Twitter is an online information network that allows anyone with an account to post 140 character messages, called tweets. It is free to sign up. Users then follow other accounts which they are interested in, and view the tweets of everyone they follow in their "timeline." Most Twitter accounts are public, where one does not need to approve a request to follow, or need to follow back. This makes Twitter a powerful "one to many" broadcast platform where individuals, companies or organizations can reach millions of followers with a single message. Twitter is accessible from Twitter.com, our mobile website, SMS, our mobile apps for iPhone, Android, Blackberry, our iPad application, or 3rd party clients built by outside developers using our API. Twitter accounts can also be private, where the owner must approve follower requests. 

Where did the idea for Twitter come from?

Twitter started as an internal project within the podcasting company Odeo. Jack Dorsey, and engineer, had long been interested in status updates. Jack developed the idea, along with Biz Stone, and the first prototype was built in two weeks in March 2006 and launched publicly in August of 2006. The service grew popular very quickly and it soon made sense for Twitter to move outside of Odea. In May 2007, Twitter Inc was founded.

How is Twitter built?

Our engineering team works with a web application framework called Ruby on Rails. We all work on Apple computers except for testing purposes. 

We built Twitter using Ruby on Rails because it allows us to work quickly and easily--our team likes to deploy features and changes multiple times per day. Rails provides skeleton code frameworks so we don't have to re-invent the wheel every time we want to add something simple like a sign in form or a picture upload feature.

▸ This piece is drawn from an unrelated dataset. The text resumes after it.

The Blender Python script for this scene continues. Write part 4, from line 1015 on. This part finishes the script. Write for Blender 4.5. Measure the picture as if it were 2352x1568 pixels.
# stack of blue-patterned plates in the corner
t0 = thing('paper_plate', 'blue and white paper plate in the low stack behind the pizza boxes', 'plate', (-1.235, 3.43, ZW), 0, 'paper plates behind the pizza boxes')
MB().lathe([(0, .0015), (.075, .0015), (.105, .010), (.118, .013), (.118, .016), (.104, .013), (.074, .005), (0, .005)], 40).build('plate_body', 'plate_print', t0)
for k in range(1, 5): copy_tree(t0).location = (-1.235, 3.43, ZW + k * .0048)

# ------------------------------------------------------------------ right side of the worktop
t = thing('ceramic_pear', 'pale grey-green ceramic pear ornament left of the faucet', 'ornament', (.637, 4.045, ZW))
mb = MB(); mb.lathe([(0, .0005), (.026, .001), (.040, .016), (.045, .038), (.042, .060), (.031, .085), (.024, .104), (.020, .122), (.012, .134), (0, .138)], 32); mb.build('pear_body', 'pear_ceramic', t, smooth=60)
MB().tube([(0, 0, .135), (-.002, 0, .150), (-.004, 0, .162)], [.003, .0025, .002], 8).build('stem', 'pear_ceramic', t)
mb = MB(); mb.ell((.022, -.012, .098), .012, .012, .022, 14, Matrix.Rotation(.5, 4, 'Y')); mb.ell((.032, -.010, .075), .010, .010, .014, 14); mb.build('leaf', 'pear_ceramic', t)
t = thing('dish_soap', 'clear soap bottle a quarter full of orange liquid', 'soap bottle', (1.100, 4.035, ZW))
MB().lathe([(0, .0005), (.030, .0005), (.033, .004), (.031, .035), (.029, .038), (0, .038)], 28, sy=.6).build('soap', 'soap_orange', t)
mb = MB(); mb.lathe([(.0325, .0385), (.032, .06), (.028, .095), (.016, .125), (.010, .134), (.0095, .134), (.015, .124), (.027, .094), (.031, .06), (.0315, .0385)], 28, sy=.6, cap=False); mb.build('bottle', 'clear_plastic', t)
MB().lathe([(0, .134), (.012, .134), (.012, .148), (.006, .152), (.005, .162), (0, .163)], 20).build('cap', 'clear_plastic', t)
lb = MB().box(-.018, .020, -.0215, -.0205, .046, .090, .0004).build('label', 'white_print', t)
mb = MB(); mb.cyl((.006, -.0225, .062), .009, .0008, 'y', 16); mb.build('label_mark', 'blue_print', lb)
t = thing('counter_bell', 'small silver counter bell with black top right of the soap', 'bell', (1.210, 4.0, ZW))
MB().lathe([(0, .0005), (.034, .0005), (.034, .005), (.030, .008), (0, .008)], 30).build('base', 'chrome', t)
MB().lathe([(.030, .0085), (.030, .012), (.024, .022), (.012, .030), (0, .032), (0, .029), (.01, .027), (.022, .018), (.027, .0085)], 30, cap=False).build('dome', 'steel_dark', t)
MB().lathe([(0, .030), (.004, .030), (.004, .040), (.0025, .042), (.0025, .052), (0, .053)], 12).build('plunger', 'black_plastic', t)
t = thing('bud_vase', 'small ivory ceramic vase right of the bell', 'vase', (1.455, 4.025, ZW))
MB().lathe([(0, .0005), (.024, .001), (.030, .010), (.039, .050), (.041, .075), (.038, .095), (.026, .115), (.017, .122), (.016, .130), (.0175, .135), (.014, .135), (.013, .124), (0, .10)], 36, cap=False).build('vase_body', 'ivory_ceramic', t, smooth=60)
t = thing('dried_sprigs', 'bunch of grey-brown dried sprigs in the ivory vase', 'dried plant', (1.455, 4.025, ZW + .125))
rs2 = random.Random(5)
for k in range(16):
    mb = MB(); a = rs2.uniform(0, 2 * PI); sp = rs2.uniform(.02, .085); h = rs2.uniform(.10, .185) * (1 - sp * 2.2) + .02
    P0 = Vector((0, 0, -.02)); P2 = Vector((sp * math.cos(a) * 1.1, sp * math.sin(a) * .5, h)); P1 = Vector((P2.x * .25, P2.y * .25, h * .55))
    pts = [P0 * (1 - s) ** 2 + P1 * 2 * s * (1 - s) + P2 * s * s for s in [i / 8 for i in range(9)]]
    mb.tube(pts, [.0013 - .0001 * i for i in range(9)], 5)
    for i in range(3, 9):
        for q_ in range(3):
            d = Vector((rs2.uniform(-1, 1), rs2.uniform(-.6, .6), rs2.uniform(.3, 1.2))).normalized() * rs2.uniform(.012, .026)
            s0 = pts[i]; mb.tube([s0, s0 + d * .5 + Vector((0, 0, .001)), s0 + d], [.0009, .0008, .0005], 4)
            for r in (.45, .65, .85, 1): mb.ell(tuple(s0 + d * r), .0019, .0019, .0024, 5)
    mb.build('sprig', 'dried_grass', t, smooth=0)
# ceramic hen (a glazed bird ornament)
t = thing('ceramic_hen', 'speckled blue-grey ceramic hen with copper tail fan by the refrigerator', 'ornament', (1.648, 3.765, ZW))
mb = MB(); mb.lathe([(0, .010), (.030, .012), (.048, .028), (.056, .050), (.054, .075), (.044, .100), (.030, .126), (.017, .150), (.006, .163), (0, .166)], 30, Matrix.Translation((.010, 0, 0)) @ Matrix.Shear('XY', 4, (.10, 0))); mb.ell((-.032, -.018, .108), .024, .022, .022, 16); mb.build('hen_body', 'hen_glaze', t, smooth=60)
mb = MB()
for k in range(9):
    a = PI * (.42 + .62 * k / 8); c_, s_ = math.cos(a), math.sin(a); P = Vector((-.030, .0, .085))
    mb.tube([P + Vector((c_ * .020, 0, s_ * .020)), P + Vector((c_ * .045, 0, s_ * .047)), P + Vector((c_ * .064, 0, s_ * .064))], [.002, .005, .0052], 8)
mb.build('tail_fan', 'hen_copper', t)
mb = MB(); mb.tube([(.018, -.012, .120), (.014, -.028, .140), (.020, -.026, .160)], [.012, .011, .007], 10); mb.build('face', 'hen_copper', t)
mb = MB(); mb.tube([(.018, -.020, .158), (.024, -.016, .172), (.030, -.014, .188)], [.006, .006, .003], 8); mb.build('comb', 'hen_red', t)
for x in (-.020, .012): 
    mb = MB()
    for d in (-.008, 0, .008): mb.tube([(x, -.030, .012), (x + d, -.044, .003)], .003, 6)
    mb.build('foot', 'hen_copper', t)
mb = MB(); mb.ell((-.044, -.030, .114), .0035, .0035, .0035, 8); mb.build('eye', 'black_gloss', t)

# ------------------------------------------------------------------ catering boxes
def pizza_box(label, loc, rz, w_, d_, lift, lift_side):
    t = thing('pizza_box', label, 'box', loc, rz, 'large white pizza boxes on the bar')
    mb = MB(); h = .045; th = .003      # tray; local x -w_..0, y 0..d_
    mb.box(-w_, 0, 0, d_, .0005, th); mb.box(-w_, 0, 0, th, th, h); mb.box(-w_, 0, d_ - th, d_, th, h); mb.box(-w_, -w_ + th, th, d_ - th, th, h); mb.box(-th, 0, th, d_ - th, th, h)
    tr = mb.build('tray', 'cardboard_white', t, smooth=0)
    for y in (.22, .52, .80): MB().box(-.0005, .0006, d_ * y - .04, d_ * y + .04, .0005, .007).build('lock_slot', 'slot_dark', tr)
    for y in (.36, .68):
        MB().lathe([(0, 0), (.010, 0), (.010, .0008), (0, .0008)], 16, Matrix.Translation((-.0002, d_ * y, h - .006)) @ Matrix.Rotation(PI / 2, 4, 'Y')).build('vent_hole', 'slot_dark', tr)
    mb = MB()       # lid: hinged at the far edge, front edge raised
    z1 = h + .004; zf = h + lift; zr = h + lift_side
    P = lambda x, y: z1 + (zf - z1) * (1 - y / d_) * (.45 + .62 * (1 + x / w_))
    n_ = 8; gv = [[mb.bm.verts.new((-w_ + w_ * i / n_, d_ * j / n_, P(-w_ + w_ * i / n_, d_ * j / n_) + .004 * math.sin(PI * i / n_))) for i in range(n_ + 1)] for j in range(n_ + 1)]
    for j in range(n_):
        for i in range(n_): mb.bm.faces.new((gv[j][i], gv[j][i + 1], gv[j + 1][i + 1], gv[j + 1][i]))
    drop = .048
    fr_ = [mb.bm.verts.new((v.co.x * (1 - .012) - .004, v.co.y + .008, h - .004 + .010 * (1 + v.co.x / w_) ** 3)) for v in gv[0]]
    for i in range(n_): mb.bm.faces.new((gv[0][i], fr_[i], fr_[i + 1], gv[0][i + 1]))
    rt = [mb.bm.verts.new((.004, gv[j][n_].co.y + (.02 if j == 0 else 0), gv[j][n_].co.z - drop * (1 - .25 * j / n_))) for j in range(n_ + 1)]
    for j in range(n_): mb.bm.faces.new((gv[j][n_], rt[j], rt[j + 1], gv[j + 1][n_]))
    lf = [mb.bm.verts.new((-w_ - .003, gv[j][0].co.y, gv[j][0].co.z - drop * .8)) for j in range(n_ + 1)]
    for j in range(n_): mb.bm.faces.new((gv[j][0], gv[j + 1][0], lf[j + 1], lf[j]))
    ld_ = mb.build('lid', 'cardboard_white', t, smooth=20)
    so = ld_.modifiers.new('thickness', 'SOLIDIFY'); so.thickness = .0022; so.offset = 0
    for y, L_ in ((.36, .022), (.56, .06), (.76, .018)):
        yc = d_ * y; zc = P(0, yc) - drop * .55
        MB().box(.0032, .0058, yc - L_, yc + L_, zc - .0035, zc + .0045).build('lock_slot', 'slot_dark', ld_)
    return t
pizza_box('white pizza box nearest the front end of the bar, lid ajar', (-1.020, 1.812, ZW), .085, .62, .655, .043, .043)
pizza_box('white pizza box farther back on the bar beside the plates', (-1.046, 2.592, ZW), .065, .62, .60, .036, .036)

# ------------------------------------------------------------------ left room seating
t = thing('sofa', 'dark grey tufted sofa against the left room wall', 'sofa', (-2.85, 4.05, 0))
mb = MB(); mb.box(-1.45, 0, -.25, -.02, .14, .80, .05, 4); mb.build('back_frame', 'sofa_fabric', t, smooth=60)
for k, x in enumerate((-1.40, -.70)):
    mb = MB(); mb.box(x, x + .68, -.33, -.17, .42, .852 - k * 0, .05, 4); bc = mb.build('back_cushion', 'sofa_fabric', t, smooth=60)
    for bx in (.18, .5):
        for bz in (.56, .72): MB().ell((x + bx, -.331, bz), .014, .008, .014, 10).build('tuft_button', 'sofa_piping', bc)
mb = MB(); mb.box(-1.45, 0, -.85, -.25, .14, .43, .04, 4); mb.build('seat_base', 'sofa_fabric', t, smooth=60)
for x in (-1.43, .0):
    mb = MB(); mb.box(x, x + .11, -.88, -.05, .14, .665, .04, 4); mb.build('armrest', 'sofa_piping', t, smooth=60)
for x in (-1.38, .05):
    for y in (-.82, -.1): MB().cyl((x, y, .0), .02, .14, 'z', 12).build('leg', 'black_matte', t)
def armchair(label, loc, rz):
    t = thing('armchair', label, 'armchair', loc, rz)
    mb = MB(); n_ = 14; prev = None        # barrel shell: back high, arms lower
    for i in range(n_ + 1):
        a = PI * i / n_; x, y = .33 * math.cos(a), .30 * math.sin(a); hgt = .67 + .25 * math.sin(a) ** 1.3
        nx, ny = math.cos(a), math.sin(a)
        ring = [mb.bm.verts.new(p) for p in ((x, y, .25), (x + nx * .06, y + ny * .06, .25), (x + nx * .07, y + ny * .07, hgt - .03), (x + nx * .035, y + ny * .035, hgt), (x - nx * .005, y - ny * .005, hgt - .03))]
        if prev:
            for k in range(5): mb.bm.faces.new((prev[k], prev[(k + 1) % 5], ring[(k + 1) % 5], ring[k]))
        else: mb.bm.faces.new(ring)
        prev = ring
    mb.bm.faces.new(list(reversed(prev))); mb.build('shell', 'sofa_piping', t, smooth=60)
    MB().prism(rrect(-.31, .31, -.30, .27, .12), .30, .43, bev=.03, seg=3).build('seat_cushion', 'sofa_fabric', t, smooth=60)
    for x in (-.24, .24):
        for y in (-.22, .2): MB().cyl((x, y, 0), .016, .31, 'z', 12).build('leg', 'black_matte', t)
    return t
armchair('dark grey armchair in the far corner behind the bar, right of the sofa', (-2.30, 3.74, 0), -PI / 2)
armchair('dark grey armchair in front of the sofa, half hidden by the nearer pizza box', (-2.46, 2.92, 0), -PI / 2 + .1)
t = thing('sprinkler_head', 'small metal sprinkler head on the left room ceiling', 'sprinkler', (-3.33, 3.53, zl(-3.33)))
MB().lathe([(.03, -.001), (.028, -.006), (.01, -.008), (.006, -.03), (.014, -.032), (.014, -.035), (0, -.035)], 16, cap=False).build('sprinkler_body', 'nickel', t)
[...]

How do you make money from Twitter?

There are a few ways that Twitter makes money. We have licensing deals in place with Google, Yahoo!, and Microsoft's Bing to give them access to the "firehose" - a stream of tweets so that they can more easily incorporate those tweets into their search results.

In Summer 2010, we launched our Promoted Tweets product. Promoted Tweets are a special kind of tweet which appear at the top of search results within Twitter.com, if a company has bid on that keyword. Unlike search results in search engines, Promoted Tweets are normal tweets from a business, so they are as interactive as any other tweet - you can @reply, favorite or retweet a Promoted Tweet. 

At the same time, we launched Promoted Trends, where companies can place a trend (clearly marked Promoted) within Twitter's Trending Topics. These are especially effective for upcoming launches, like a movie or album release.

Lastly, we started a Twitter account called @earlybird where we partner with other companies to provide users with a special, short-term deal. For example, we partnered with Virgin America for a special day of fares on Virginamerica.com that were only accessible through the link in the @earlybird tweet.

 

What's next for Twitter?

We continue to focus on building a product that provides value for users.